Today, very few devices are ready to accept a SIP trunk from a service provider, but this is changing. Vendors are starting to adopt the "SIP Connect" standards, and this is a good start. I hope we will have more standards activity soon and that in the future it will be as easy to connect a SIP trunk as it is to connect a PRI. Until that time, we will continue to make specific customizations for each type of SIP-based equipment we support.

Could you comment on the mutually beneficial relationship between Cablevision's business and residential telephony offerings?
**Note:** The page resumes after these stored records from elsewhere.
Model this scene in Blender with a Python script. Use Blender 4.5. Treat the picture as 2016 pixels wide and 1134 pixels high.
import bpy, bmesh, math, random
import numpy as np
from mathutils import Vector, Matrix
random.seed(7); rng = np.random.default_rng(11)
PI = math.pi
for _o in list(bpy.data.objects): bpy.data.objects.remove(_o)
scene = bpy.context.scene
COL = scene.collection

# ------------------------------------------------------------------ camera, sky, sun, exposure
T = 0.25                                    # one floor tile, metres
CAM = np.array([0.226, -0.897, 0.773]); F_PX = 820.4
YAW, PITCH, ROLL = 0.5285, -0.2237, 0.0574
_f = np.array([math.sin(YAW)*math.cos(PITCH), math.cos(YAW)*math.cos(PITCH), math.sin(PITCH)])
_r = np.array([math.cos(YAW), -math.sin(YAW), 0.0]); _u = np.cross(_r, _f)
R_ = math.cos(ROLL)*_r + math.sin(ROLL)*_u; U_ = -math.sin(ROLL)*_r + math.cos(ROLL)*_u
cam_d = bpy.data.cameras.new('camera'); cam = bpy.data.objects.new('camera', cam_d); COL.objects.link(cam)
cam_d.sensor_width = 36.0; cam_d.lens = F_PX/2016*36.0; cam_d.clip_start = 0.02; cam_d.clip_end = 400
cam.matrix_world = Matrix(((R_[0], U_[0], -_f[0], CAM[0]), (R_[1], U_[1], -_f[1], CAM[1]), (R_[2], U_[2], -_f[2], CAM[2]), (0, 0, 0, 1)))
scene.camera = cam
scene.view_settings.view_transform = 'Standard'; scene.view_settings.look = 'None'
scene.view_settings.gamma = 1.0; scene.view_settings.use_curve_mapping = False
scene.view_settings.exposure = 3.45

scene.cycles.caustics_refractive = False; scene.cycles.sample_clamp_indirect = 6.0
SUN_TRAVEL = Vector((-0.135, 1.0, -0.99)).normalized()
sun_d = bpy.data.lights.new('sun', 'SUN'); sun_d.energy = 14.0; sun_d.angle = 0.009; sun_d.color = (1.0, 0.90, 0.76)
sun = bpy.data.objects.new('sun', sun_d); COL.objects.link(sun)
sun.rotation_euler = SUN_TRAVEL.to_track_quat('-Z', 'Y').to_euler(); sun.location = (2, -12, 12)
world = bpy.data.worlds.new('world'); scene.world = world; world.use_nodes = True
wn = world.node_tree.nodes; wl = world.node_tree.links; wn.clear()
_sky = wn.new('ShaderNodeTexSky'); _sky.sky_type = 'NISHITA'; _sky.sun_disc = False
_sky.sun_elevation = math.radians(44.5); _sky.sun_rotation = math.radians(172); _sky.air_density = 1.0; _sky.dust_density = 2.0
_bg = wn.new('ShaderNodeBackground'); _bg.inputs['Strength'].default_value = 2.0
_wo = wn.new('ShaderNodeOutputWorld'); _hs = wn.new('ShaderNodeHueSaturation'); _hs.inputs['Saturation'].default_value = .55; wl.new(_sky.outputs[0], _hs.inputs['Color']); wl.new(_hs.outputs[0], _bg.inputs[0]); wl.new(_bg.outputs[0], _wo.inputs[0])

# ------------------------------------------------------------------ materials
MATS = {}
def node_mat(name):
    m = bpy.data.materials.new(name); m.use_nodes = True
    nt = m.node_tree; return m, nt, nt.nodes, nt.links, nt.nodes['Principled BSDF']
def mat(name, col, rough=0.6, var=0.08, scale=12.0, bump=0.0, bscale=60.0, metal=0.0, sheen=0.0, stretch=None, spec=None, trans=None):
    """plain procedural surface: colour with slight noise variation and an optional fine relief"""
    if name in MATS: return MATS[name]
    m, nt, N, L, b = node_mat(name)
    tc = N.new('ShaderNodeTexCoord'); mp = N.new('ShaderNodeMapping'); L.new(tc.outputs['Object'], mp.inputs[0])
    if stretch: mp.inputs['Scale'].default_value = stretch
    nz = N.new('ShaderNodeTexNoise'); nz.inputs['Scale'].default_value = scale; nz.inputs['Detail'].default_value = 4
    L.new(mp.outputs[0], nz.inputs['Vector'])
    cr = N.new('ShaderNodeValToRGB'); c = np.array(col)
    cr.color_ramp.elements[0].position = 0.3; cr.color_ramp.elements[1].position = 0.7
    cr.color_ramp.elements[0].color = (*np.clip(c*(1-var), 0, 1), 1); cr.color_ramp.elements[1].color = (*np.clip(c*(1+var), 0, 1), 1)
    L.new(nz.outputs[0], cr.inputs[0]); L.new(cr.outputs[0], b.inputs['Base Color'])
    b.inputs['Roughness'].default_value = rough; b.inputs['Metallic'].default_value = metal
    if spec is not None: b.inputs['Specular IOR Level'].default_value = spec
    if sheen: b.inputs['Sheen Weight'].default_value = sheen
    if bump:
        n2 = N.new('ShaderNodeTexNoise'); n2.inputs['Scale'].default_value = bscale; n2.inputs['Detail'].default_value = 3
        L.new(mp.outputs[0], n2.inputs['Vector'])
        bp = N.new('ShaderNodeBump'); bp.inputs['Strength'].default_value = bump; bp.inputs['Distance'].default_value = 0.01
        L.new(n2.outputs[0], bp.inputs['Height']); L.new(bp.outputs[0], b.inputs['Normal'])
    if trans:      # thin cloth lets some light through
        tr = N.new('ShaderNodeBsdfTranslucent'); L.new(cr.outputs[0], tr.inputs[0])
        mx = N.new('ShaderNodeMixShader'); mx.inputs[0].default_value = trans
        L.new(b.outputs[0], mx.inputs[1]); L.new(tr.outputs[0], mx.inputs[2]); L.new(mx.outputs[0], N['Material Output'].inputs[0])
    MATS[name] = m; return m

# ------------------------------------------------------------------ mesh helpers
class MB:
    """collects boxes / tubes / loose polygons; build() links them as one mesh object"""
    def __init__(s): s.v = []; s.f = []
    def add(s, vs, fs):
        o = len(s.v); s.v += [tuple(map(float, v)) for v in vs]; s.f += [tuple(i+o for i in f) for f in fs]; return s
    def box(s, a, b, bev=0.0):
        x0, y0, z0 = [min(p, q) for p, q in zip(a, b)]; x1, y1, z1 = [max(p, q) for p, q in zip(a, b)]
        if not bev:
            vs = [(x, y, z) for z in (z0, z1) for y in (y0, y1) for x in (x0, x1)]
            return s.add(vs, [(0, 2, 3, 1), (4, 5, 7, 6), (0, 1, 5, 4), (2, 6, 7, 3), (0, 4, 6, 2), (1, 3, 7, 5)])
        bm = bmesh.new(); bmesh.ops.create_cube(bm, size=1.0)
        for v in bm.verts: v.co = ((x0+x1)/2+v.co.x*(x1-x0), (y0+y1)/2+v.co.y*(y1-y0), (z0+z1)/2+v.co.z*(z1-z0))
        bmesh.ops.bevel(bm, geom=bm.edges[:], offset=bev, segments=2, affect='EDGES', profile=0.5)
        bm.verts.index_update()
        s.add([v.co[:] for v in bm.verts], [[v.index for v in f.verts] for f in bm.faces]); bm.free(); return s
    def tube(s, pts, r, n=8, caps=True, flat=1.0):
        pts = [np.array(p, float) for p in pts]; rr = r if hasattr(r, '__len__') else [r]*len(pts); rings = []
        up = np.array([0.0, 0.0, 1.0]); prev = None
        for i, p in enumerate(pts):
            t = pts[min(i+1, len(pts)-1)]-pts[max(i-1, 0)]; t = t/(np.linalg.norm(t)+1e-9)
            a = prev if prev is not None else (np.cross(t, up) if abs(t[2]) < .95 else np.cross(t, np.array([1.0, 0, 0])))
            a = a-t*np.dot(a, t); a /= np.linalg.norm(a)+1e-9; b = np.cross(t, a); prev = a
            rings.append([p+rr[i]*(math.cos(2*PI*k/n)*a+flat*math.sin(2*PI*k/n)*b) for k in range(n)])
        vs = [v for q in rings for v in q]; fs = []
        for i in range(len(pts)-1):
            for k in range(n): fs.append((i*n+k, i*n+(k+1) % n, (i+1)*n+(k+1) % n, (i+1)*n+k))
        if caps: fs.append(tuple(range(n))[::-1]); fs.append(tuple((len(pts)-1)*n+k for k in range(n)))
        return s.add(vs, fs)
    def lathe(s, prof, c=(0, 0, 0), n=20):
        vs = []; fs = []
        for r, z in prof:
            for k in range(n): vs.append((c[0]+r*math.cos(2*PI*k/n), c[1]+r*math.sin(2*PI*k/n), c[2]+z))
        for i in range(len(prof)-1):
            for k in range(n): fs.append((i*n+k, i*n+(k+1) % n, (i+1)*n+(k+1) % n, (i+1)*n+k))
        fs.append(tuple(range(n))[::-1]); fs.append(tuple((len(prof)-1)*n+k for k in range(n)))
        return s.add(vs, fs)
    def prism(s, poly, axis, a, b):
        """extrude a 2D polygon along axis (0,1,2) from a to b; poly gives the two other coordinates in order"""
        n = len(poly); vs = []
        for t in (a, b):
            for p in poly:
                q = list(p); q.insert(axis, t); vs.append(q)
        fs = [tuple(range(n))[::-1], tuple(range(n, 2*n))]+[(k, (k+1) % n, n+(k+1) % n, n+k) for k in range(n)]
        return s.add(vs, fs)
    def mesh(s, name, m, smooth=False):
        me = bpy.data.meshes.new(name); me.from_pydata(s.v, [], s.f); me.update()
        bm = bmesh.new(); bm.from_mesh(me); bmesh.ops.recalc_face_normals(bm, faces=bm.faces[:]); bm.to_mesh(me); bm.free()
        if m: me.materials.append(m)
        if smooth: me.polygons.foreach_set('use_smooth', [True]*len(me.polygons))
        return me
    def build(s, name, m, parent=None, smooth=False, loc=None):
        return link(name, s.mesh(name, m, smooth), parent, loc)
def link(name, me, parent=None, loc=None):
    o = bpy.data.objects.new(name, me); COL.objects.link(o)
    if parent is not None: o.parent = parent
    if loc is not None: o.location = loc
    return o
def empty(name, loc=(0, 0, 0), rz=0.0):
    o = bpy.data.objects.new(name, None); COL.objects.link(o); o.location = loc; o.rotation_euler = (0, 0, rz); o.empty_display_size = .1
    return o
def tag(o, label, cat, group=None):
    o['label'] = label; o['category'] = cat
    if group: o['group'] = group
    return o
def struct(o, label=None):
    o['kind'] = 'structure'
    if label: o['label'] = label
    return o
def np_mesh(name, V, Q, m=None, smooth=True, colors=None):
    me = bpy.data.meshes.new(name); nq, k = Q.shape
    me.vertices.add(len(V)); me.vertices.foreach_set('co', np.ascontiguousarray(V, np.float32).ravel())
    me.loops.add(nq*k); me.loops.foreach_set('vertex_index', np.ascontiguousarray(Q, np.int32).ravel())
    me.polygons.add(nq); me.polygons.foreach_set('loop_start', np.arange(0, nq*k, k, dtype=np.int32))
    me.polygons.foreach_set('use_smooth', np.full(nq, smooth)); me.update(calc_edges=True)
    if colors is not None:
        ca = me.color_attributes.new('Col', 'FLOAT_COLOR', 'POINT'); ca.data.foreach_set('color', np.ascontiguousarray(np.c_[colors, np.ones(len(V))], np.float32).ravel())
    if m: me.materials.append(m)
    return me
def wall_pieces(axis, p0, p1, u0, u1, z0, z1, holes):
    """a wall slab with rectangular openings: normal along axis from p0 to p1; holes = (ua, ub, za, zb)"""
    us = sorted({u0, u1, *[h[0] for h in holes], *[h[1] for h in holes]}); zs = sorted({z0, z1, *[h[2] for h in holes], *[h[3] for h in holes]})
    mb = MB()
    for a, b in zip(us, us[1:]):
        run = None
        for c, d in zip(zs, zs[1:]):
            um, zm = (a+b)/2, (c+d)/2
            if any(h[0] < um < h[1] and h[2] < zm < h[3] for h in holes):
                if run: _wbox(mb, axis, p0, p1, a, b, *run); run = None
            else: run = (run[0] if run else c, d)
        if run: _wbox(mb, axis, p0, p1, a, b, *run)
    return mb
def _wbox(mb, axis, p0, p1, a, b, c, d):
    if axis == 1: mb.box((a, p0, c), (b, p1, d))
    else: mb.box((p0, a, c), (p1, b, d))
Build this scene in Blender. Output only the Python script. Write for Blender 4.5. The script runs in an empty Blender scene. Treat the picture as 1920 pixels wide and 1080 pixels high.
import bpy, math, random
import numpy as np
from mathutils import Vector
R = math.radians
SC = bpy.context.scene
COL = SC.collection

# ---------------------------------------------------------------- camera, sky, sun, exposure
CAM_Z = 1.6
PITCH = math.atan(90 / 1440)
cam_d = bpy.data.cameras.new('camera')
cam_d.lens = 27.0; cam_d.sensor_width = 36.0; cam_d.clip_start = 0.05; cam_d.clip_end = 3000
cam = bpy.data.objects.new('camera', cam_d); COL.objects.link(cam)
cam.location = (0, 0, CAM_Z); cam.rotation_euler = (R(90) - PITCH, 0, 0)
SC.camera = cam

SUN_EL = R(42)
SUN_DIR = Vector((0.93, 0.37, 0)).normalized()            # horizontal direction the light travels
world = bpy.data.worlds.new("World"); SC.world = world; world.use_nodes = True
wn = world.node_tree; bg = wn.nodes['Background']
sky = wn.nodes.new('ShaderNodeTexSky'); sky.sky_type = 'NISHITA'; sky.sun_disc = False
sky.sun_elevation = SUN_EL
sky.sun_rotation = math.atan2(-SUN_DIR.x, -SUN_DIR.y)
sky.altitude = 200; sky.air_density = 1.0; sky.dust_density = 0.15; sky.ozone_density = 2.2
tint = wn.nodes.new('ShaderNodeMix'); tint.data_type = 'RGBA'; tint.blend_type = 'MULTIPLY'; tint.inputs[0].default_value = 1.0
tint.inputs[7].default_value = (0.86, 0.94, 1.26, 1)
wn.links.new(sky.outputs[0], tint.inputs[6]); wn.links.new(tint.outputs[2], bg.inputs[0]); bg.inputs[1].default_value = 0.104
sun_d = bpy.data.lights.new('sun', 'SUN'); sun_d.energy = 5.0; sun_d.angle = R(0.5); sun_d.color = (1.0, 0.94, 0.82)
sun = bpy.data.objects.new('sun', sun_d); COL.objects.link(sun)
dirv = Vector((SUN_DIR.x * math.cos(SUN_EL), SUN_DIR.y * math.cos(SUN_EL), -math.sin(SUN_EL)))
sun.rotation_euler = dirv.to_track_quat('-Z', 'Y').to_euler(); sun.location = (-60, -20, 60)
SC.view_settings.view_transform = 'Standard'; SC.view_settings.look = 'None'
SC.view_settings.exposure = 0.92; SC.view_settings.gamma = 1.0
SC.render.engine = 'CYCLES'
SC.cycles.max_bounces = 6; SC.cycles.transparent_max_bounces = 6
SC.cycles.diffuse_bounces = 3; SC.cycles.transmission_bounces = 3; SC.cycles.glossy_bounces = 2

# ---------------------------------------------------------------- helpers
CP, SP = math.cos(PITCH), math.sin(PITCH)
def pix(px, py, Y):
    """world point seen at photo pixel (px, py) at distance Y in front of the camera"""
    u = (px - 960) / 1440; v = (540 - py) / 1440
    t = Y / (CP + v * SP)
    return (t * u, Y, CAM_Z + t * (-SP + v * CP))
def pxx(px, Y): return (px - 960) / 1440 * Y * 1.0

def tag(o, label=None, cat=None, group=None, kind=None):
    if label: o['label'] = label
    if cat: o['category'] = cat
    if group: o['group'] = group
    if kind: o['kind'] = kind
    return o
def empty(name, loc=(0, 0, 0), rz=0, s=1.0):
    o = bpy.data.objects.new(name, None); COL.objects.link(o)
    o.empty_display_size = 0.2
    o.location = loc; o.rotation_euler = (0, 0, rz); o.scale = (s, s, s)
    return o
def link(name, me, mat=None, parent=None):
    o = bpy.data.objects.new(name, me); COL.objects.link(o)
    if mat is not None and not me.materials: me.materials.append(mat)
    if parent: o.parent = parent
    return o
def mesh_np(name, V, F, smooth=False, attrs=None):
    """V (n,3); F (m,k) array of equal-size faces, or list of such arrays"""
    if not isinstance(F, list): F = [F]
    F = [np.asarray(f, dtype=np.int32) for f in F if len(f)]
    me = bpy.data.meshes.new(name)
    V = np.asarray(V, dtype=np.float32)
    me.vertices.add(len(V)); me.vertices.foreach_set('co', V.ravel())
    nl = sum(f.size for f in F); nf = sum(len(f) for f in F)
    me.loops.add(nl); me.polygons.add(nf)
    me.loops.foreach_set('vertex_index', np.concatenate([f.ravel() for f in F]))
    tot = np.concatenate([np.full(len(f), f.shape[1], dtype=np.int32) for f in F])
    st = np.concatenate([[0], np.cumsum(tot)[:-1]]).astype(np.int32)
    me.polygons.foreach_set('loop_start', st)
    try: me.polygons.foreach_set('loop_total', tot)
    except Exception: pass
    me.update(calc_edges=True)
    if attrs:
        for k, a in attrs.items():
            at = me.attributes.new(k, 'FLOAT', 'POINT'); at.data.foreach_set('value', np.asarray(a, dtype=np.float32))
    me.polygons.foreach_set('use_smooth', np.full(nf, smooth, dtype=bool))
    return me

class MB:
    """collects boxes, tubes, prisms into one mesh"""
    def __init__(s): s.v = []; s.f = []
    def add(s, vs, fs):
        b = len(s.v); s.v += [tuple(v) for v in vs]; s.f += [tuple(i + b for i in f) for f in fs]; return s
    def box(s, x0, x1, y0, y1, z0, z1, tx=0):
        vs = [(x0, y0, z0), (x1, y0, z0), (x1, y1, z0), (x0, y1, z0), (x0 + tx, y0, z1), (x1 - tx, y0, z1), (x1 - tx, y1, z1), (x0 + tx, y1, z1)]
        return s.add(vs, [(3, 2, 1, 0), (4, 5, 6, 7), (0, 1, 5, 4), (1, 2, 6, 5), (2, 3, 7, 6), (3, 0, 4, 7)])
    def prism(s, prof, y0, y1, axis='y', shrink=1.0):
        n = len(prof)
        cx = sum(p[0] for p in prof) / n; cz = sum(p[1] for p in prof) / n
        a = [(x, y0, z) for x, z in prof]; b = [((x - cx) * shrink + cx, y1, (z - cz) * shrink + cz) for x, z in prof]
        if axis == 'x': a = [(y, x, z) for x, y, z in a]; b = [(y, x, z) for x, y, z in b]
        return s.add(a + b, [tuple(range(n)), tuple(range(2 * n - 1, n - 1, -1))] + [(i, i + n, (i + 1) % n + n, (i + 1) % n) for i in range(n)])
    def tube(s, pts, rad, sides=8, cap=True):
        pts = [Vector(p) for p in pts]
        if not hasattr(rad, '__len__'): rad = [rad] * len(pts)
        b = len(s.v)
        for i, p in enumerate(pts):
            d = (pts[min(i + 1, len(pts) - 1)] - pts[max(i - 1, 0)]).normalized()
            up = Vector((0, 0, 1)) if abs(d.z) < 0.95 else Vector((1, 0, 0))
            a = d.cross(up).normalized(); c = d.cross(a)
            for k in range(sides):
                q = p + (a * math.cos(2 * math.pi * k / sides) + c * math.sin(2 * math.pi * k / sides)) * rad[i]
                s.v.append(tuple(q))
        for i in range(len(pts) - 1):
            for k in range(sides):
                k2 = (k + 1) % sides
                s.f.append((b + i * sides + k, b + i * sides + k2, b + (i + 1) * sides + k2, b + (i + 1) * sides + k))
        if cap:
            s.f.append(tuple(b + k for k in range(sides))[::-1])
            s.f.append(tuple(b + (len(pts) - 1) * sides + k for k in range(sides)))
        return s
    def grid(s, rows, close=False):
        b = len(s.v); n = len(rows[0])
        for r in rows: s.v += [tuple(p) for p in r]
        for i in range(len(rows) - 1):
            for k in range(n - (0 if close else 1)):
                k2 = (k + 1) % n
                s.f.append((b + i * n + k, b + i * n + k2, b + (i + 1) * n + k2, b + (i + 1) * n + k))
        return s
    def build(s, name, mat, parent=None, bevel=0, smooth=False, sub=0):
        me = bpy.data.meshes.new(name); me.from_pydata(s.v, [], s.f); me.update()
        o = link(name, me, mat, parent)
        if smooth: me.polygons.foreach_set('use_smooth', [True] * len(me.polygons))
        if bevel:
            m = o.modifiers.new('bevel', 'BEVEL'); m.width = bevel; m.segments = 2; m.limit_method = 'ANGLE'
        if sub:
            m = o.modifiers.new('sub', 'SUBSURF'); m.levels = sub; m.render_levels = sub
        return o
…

The Optimum Voice and Optimum for business service use the same infrastructure. This allows for a level of efficiency. We have standardized toward indoor devices, which controls deployment costs and also makes it possible to have a "business class" product priced at a level of affordability similar to our residential service. We have every reason to believe the same thing will happen when we offer SIP endpoint services.

Does Ethernet have enough hooks and levers to enable SLAs and guarantee QoS? (We note that Optimum Lightpath is delivering voice over Ethernet.)

If you have enough raw bandwidth, you do not need QoS guarantees. That would work fine if customers were using 10 Mbps circuits on a 10 GigE backbone. Metro Ethernet service customers, however, are purchasing up to GigE contracted rates, and we are serving them on a mix of GigE and 10 GigE access facilities, so there is a need to classify service types in order to ensure we meet the contracted bandwidth. That said, voice for a typical office represents a very small bandwidth requirement and can be served over Metro Ethernet without special handling.

Combining a system's fiber and coax assets seems like winning combination for MSOs in the business services arena. Are there others?

The cable industry has many competitive advantages, and the ability to serve a portion of a large company's sites via fiber and others via coax is just one of them. To name a few:

We have a field force, ready to install at customer locations, and we have our own access network, unlike other Internet telephony service providers.

We have low cost access systems - DOCSIS over HFC for smaller customers and Metro Ethernet for larger ones. Contrast this with the obsolete narrowband platforms and high-cost broadband networks of our telephone company competitors.

We have an entrepreneurial spirit and work together as an industry. The telephone companies function independently, as do the ITSPs and CLECs for the most part. We have NCTA, CTAM, and Cablelabs, and we share and cooperate with other MSOs.